2 Ocak Pazartesi Ay günü Ay Kova burcunda boşluktayken başlıyoruz.

Ay saat 12:58 itibari ile Balık burcuna geçiyor.

Ay Balık burcundayken; kendimizi; rahat, huzurlu ve romantik, iyimser, yardımsever ve hümanist hissederiz. 

Çevremizi “sınırları kalkmış” olarak algılarız. Yani çevremizde olup biten tüm sorunları bir sünger gibi emeriz. Bu durum biraz da aslında kendimizin enerjisinin tükenmesine neden olur.

Hassas oluruz ve çabuk kırılırız. Herkese fedakarca yardım ederiz ve çoğu zamanda bu huyumuzdan da suistimale uğrarız.

Ay Balık burcunda diğer tüm burçların bilgilerini almış ve artık kendi içinde tüm olgunluk haliyle bu bilgilerle çözülmeye başlamıştır. 
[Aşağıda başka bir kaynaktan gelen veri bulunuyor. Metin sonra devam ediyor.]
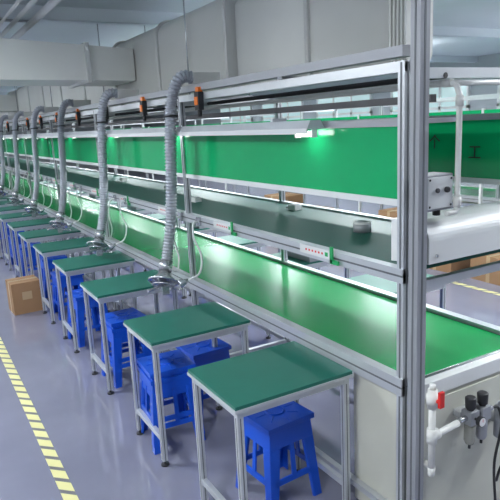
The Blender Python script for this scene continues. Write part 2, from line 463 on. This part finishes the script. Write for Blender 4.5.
# ---------------- extraction hoses ----------------
def hose():
    m=MB()
    path=bez([(0.20,0.0,2.17),(0.14,0,2.20),(0.075,0,2.17),(0.035,0.02,2.06),(0.015,0.03,1.9),(0.0,0.05,1.55),(-0.02,0.07,1.25),(-0.06,0.07,1.05),(-0.10,0.03,0.95)],24)
    step=0.0055; pts=resample(path,step)
    rad=[0.036+0.0055*math.sin(2*math.pi*k*step/0.022) for k in range(len(pts))]
    m.tube(pts,rad,HOSE,16,caps=True)
    e=pts[-1]; d=(pts[-1]-pts[-4]).normalized()
    m.tube([e-d*0.05,e+d*0.02],0.045,STEEL,20)
    m.tube([e+d*0.02,e+d*0.05,e+d*0.09,e+d*0.095],[0.04,0.05,0.095,0.10],STEEL,24)
    c=e+d*0.09
    m.torus(c,d,0.10,0.008,STEEL)
    m.torus(c+d*0.03,d,0.07,0.006,STEEL)
    for a in range(4):
        u=d.orthogonal().normalized(); w=d.cross(u); q=u*math.cos(a*1.5708)+w*math.sin(a*1.5708)
        m.tube([c+q*0.098,c+q*0.07+d*0.03,c+d*0.035],0.005,STEEL,6)
    m.tube([c+Vector((0,0,0)),c+Vector((-0.06,-0.02,-0.03)),c+Vector((-0.14,-0.06,-0.03))],0.010,STEEL,8)
    m.box(c.x-0.02,c.x+0.03,c.y-0.015,c.y+0.015,c.z-0.09,c.z-0.02,STEEL)
    m.tube([c+Vector((0.02,0,-0.06)),c+Vector((0.13,0,-0.08))],0.008,STEEL,8)
    m.torus((0.02,0.03,1.95),(0,0.1,1),0.046,0.006,DARK)
    m.box(0.17,0.36,-0.045,0.045,2.145,2.22,DUCTF)
    return m
hm=hose().mesh('fume_extraction_hose')
for k in range(7):
    obj('fume_extraction_hose',hm,(1.49-0.005*k,3.6+1.55*k,0),0.0)
m=MB()
P=bez([(0,0,1.25),(-0.045,-0.01,1.25),(-0.065,-0.04,1.16),(-0.045,-0.10,1.04),(-0.09,-0.15,0.94),(-0.16,-0.12,0.90)],12)
m.tube(P,0.0065,WHITE,10)
e=P[-1]; d=(P[-1]-P[-4]).normalized()
m.tube([e,e+d*0.02,e+d*0.05,e+d*0.06],[0.01,0.018,0.03,0.031],STEEL,18)
m.box(-0.012,0.006,-0.02,0.02,1.225,1.285,STEEL)
P=bez([(0,0.3,1.25),(-0.05,0.3,1.24),(-0.09,0.25,1.12),(-0.10,0.16,1.0),(-0.14,0.10,0.92),(-0.19,0.06,0.93)],12)
m.tube(P,0.0055,WHITE,10); m.box(-0.012,0.006,0.28,0.32,1.225,1.285,STEEL)
gm=m.mesh('gooseneck_arm')
for k in range(7): obj('gooseneck_arm',gm,(1.63,3.56+1.55*k,0))

# ---------------- task lamps ----------------
m=MB()
m.hexa([(-0.05,2.16,1.845),(0.05,2.16,1.845),(0.05,20,1.845),(-0.05,20,1.845),(-0.03,2.16,1.885),(0.025,2.16,1.885),(0.025,20,1.885),(-0.03,20,1.885)],ALU)
m.box(-0.052,-0.046,2.16,20,1.825,1.85,WHITE)
for k in range(9):
    y=2.5+2.1*k
    m.box(-0.01,0.07,y,y+0.025,1.885,1.9,ALU)
obj('task_light_channel',m,(1.59,0,0))
m=MB()
m.tube([(0,-0.06,0),(0,0.06,0)],0.012,LAMPS,12)
m.box(-0.014,0.014,-0.07,-0.06,-0.016,0.02,WHITE); m.box(-0.014,0.014,0.06,0.07,-0.016,0.02,WHITE)
lm=m.mesh('task_lamp')
for k in range(8): obj('task_lamp',lm,(1.59,2.24+1.6*k,1.824))

# ---------------- labels and L squares ----------------
for k in range(9):
    y=2.14+0.97*k
    m=MB()
    m.box(-0.002,0,0,0.24,-0.02,0.022,WHITE)
    for j in range(6): m.box(-0.0026,-0.002,0.05+j*0.026,0.062+j*0.026,-0.003,0.007,RED)
    m.box(-0.0026,-0.002,0.012,0.034,-0.008,0.012,GREENP)
    obj('rail_label_strip',m,(1.636,y,1.262))
    m=MB()
    m.box(-0.004,0.004,0,0.02,-0.03,0.045,GREENP); m.box(-0.004,0.004,-0.04,0.02,-0.035,-0.015,GREENP)
    m.box(0.004,0.012,0.0,0.015,0.0,0.03,WHITE)
    obj('green_angle_hook',m,(1.624,y-0.04,1.265))
m=MB()
m.tube([(0,0,0),(0,0,0.045)],0.05,GREY,24); m.torus((0,0,0.045),(0,0,1),0.038,0.012,WHITE)
obj('tape_roll',m,(2.1,2.45,1.273))
m=MB()
m.box(-0.03,0.03,-0.04,0.04,0,0.035,WHITE); m.box(-0.02,0.02,-0.03,0.03,0.035,0.04,GREY); m.tube([(0.0,0.04,0.02),(0.0,0.09,0.01),(0.03,0.13,0.006)],0.004,DARK,6)
pm=m.mesh('small_tester')
for (x,y) in [(2.3,3.4),(2.0,4.4),(2.25,5.6),(2.2,6.9)]: obj('small_tester',pm,(x,y,1.273),0.1)
m=MB()
m.box(-0.15,0.15,-0.2,0.2,0,0.02,GREY); m.box(-0.15,0.15,-0.2,-0.185,0.02,0.12,GREY); m.box(-0.15,0.15,0.185,0.2,0.02,0.12,GREY); m.box(-0.15,-0.135,-0.185,0.185,0.02,0.12,GREY); m.box(0.135,0.15,-0.185,0.185,0.02,0.12,GREY)
m.box(-0.1,0.0,-0.12,0.1,0.02,0.1,WHITE); m.box(0.02,0.1,-0.1,0.12,0.02,0.08,ORANGE)
bm_=m.mesh('parts_bin')
for y in (4.0,6.1,8.2,10.3): obj('parts_bin',bm_,(2.85,y,0.753))
for y in (3.5,4.6,5.7,7.0,8.3): obj('parts_bin',bm_,(6.6,y,1.273))

def txt(body,loc,size):
    cu=bpy.data.curves.new('screen_character','FONT'); cu.body=body; cu.size=size; cu.extrude=0.0008
    cu.materials.append(DARK)
    o=bpy.data.objects.new('screen_character',cu); scn.collection.objects.link(o)
    o.location=loc; o.rotation_euler=(math.pi/2,0,-math.pi/2)
txt('个',(2.442,2.30,1.71),0.08); txt('工',(2.442,2.04,1.66),0.08)

# ---------------- ceiling lamps ----------------
m=MB()
m.box(-0.05,0.05,-0.62,0.62,0.02,0.06,WHITE)
for x in (-0.05,0.05): m.tube([(x,-0.6,0.005),(x,0.6,0.005)],0.013,LAMP,10)
m.tube([(0,-0.4,0.06),(0,-0.4,0.3)],0.004,STEEL,6); m.tube([(0,0.4,0.06),(0,0.4,0.3)],0.004,STEEL,6)
cl=m.mesh('fluorescent_ceiling_lamp')
for x in (-0.9,3.9,7.6):
    for k in range(8):
        y=0.9+3.6*k
        obj('fluorescent_ceiling_lamp',cl,(x,y,H-0.3))
        if k<6:
            for up in (0,1):
                L=bpy.data.lights.new('tube_light','AREA'); L.shape='RECTANGLE'; L.size=0.2; L.size_y=1.2; L.energy=32 if up else 92; L.color=(0.93,0.97,1.0)
                lo=bpy.data.objects.new('tube_light',L); scn.collection.objects.link(lo); lo.location=(x,y,H-0.2 if up else H-0.33)
                if up: lo.rotation_euler=(math.pi,0,0)
w=bpy.data.worlds.new('world'); scn.world=w; w.use_nodes=True
w.node_tree.nodes['Background'].inputs[0].default_value=(0.6,0.65,0.7,1); w.node_tree.nodes['Background'].inputs[1].default_value=0.3

# ---------------- camera ----------------
cam=bpy.data.cameras.new('camera'); co=bpy.data.objects.new('camera',cam); scn.collection.objects.link(co)
d1=Vector((-345,-110,586)).normalized(); d2=Vector((1050,-180,586)); d2=(d2-d1*d2.dot(d1)).normalized(); d3=d1.cross(d2)
R=Matrix(((d2.x,-d2.y,-d2.z),(d1.x,-d1.y,-d1.z),(-d3.x,d3.y,d3.z)))
co.matrix_world=Matrix.Translation((0,0,1.887))@R.to_4x4()
cam.sensor_width=36; cam.lens=586/500*36; cam.clip_start=0.05
scn.camera=co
Her şey özümsenir ki bir sonra ki aşamada; (yani Ay’ın tekrar Koç burcuna geçişiyle meydana gelen yeni döngüsünde)  yepyeni bir konuya, bir başlangıca konsantre olabilelim.

Böylede Ay’ın Balık burcundan geçtiği günlerde; kendimizi içe kapatırız ve sonra ki döngü başlangıcı olan Ay’ın Koç burcuna geçmesiyle yeniden doğar ve tekrar tüm burçları Ay’ın 2- 2.5 günde o burçlara geçmesiyle yeniden tek, tek yaşarız. Böylece hep tecrübe ediniriz. Her döngü bitiminde, biraz daha bilge oluruz.

Ay Balık’ta iken zihin karışabilir, mistik görünen bazı durumlar yaşanabilir.  Balık burcunun gölge yanıyla da biraz hayalci, ürkek, tembel, keyif düşkünü ve dağınık olabiliriz. Ayrıca çok çabuk etki altında kalabiliriz.

 

Yeni yılda Türkiye’yi neler bekliyor ?


Türkiye’nin doğum günü 29 Ekim olduğu için, 29 Ekim’den, 29 Ekim’e kadar olan 2 ayrı harita hazırladım.  (Solar retürn)

29.10.2016- 29.10 2017 şuan içinde bulunduğumuz zaman dilimi olan ve

29 Ekim 2017- 28.10.2018 olmak üzere 2 ayrı harita üzerinden yorum yapıyorum.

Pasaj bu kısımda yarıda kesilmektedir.